Published online by Cambridge University Press: 05 June 2012
La théorie de la réciprocité n'est pas en cause. Elle reste aujourd'hui, pour la pensée ethnologique, établie sur une base aussi ferme que la théorie de gravitation l'est en astronomie.
(It is not the theory of reciprocity which is in doubt. In anthropology this theory continues to stand, as soundly based as the gravity theory in astronomy.)In his earlier work, like many anthropologists of his generation, Lévi-Strauss draws attention to the necessary and urgent task of maintaining and extending the empirical foundations of anthropology in the practice of fieldwork. This is seen as especially critical in the case of France, given the relatively late development of the discipline in the country. As his more empirically minded critics have never tired of pointing out, Lévi-Strauss's own fieldwork experience was a comparatively limited one, and he is by inclination a theorist rather than a fieldworker.

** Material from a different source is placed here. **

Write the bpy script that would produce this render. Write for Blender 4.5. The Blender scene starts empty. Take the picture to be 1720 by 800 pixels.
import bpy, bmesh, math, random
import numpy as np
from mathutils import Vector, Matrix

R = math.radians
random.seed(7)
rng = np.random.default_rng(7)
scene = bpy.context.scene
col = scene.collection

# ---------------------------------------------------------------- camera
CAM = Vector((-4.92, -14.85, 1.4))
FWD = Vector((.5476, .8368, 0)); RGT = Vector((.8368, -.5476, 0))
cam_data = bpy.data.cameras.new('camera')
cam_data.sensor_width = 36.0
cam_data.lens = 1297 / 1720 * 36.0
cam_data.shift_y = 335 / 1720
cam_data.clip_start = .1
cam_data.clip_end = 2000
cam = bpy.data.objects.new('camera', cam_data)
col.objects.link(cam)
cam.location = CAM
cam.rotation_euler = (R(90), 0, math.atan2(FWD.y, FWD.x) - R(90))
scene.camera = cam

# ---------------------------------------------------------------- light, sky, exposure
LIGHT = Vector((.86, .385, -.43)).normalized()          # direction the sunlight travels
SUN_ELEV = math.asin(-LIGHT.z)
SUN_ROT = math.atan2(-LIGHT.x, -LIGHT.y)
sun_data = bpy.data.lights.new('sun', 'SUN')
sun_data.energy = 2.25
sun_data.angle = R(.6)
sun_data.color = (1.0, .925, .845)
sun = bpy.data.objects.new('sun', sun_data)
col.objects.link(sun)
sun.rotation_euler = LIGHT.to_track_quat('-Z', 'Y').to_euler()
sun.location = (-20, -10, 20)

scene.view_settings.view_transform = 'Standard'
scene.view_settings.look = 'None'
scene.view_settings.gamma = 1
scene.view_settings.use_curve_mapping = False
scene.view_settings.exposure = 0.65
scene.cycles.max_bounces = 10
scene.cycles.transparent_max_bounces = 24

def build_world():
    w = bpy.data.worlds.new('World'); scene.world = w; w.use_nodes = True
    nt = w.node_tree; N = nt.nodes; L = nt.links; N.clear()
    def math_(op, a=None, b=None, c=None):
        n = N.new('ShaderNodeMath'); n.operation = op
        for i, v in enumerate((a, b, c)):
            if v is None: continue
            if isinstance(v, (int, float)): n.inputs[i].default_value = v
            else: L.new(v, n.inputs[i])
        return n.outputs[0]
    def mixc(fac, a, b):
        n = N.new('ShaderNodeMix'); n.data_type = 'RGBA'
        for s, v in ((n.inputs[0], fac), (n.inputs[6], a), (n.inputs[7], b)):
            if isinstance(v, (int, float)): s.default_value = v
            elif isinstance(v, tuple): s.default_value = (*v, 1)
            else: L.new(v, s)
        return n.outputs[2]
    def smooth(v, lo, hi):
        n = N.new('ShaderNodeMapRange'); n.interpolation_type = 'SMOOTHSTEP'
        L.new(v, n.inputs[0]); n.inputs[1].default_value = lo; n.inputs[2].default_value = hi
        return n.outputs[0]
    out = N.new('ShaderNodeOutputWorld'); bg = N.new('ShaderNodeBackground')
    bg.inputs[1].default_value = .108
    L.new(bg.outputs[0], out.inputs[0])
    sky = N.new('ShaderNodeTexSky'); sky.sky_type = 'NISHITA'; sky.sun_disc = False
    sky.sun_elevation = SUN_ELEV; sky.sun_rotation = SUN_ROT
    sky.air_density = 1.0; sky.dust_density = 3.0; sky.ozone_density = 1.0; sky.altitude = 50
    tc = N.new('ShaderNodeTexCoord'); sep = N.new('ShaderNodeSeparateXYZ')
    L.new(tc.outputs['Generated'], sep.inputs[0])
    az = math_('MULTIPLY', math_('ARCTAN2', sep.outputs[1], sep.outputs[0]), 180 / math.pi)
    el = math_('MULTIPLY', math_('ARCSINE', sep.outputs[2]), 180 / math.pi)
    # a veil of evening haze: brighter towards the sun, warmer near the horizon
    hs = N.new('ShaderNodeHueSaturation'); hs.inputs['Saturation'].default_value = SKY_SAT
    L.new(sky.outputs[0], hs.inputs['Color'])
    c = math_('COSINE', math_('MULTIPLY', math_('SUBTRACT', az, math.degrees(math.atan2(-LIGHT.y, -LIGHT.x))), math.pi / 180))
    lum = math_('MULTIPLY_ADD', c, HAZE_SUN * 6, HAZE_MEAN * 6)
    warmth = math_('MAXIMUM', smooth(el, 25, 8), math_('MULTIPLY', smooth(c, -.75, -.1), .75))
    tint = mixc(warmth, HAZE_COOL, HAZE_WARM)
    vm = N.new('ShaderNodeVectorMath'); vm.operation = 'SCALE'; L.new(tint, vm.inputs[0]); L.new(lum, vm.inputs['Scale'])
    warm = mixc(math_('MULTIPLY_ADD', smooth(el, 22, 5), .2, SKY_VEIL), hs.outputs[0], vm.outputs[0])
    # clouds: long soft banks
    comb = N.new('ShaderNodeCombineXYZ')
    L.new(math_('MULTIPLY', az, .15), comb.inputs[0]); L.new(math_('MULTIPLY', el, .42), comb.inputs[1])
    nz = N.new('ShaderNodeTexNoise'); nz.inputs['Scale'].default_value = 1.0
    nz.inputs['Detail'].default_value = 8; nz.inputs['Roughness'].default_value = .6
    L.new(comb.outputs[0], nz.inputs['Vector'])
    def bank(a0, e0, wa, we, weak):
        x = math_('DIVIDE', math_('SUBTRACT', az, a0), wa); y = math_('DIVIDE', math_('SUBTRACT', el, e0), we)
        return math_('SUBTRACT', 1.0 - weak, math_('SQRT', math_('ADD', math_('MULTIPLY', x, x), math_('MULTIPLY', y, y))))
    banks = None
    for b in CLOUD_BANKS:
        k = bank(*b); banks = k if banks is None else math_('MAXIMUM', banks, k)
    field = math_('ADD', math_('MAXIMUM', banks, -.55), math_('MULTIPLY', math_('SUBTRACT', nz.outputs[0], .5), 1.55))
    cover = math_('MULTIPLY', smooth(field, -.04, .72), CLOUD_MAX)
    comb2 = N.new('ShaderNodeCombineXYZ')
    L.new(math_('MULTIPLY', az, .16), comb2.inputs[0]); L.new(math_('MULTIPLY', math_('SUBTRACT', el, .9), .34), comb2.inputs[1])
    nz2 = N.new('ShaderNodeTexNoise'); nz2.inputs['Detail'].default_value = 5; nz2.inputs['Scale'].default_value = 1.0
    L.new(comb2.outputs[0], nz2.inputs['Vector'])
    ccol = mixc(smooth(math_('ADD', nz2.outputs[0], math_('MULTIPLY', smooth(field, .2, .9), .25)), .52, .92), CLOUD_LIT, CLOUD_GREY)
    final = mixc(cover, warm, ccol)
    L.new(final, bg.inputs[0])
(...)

This personal bias is freely acknowledged by Lévi-Strauss himself; in his mind, the imperative of data collection is matched by the necessity of bringing some order and coherence to the abundance of material it has generated. The idea of the infinite extension of data and the problem of its synthesis is a constant leitmotif of Lévi-Strauss's structuralism. Biographically, it might be traced back to his post-fieldwork experience in North America, where over a period of several years he assimilated the mass of anthropological literature deposited in the New York Public Library.